My identity, myself, is a communal project of me and the people around me. And since I’m a joint conversation between me and community, and since I’ll always be in your community, I must learn to live in the gaze of your judgment. The gaze can hurt, though, so I run from it, and for some of us, the running hardens into a way of being, which way of being becomes a (lesser) highest good. Said good is freedom from other people’s judgment.
It's easy to wall oneself off from judgment by refusing any true and meaningful communication with others. Whenever the conversation gets interesting, I can shut it down or withdraw (including when I hide behind politically correct platitudes). Or I can turn aggressively against my interlocutor. When I take this latter response, I take preemptive action against you. My goal is to do what I want, when I want, and still be free from your moral judgment, and therefore I judge you in a first strike. I act superior to you, because when I look down on you, you can’t look down on me. In intellectual circles, this means I belittle and relativize the moral standards by which you would judge me, while I hide my own moral standards behind obscurity, so you can’t do the same to me. Read Michel Foucault closely: can you feel this underneath the cloud of verbiage? I saw something similar in the modern abstract artist, Robert Irwin.
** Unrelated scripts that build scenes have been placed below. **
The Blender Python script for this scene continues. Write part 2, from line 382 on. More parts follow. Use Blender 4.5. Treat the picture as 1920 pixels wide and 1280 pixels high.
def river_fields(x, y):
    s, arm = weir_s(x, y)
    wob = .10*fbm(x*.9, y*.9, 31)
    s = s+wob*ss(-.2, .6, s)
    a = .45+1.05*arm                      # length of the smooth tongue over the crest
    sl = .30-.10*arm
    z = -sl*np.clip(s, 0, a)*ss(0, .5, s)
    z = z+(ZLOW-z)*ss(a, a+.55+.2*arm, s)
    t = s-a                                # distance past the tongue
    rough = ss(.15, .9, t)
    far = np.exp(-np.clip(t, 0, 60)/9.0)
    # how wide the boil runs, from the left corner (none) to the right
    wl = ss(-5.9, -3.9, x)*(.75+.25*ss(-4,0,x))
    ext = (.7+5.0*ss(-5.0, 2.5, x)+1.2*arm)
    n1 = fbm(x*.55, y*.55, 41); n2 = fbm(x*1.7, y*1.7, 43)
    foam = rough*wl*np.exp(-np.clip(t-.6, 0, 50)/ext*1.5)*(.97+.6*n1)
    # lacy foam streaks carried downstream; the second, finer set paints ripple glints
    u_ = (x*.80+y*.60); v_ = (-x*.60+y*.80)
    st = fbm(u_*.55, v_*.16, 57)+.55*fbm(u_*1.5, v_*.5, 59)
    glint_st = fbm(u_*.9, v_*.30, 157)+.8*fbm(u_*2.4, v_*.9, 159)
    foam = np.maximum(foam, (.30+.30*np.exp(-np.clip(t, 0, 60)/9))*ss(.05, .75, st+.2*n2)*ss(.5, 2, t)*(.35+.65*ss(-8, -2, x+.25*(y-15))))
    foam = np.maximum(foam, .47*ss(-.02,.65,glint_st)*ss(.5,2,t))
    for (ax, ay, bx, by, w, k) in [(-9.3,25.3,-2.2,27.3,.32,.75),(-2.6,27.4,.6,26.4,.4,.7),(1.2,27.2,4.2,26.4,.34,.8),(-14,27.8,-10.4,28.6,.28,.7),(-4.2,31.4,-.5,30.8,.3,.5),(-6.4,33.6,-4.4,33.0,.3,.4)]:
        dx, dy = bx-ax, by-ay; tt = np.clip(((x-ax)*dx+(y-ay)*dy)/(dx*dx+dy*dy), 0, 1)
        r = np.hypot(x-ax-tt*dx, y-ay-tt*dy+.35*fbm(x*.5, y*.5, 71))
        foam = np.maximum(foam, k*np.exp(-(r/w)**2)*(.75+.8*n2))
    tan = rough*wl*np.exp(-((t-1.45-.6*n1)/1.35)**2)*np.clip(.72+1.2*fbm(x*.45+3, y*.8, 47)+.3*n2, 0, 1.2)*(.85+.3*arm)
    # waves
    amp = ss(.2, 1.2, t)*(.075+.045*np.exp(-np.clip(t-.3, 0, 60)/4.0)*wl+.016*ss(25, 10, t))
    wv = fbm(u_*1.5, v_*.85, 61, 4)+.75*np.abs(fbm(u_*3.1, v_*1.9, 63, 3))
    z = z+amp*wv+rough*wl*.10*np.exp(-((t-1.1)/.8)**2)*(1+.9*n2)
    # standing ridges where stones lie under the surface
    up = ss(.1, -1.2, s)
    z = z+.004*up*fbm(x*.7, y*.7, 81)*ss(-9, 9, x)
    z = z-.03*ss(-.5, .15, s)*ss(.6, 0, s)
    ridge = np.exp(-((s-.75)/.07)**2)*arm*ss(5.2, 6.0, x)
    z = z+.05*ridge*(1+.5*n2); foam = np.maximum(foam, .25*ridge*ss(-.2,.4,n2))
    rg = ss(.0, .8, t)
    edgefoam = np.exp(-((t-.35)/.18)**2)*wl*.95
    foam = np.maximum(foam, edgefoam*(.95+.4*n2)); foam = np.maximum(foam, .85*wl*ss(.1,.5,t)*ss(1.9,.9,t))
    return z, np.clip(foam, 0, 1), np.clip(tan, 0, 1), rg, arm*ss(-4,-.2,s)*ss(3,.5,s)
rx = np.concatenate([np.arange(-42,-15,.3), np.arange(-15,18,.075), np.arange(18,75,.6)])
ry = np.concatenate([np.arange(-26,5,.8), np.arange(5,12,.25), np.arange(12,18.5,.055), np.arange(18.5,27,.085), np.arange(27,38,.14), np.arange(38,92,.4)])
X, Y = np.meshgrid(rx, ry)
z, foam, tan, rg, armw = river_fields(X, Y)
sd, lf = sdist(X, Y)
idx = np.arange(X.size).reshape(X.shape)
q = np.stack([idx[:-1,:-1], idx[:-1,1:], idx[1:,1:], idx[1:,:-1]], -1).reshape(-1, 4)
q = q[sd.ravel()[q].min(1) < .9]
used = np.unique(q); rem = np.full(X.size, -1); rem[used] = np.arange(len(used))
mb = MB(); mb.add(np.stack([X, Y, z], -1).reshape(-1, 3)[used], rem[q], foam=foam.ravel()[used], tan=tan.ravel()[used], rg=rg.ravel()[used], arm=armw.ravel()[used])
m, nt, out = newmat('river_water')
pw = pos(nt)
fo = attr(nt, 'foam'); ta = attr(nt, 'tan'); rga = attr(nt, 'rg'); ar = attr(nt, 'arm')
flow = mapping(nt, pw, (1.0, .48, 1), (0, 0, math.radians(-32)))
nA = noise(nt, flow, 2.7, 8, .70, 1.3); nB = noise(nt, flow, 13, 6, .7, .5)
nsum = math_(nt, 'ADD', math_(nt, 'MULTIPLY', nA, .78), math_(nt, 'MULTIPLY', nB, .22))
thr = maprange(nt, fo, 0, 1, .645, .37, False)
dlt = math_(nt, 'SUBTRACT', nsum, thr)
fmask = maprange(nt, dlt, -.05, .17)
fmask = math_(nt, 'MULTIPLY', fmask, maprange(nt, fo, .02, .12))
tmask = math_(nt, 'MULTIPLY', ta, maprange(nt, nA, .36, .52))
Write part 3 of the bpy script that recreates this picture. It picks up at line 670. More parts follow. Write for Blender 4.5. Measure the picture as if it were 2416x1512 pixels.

I always will fail to protect myself from your judgment, though. So long as I live with other people, I can never be free from judgment. My identity is a joint construct, so your opinion of me will define me, if only in small part. But my actions will define me in the large part, which means that there’s a better response to gaze than running from it: I can go out and meet you in honest conversation and share meaning with you. I think of my oldest daughter who is a Captain in the Marines. At first the military was hard on her because she didn’t fit in; she rejected her community’s judgment of her. But she’s grown over the years, and I’ve watched her identity change as she learns to embrace the community in whose eyes she sees herself reflected. She works hard on herself, to measure up to the standards of her community, to be a good Marine and leader. There’s nothing better than seeing your child grow into an adult whom you respect and whose company you enjoy.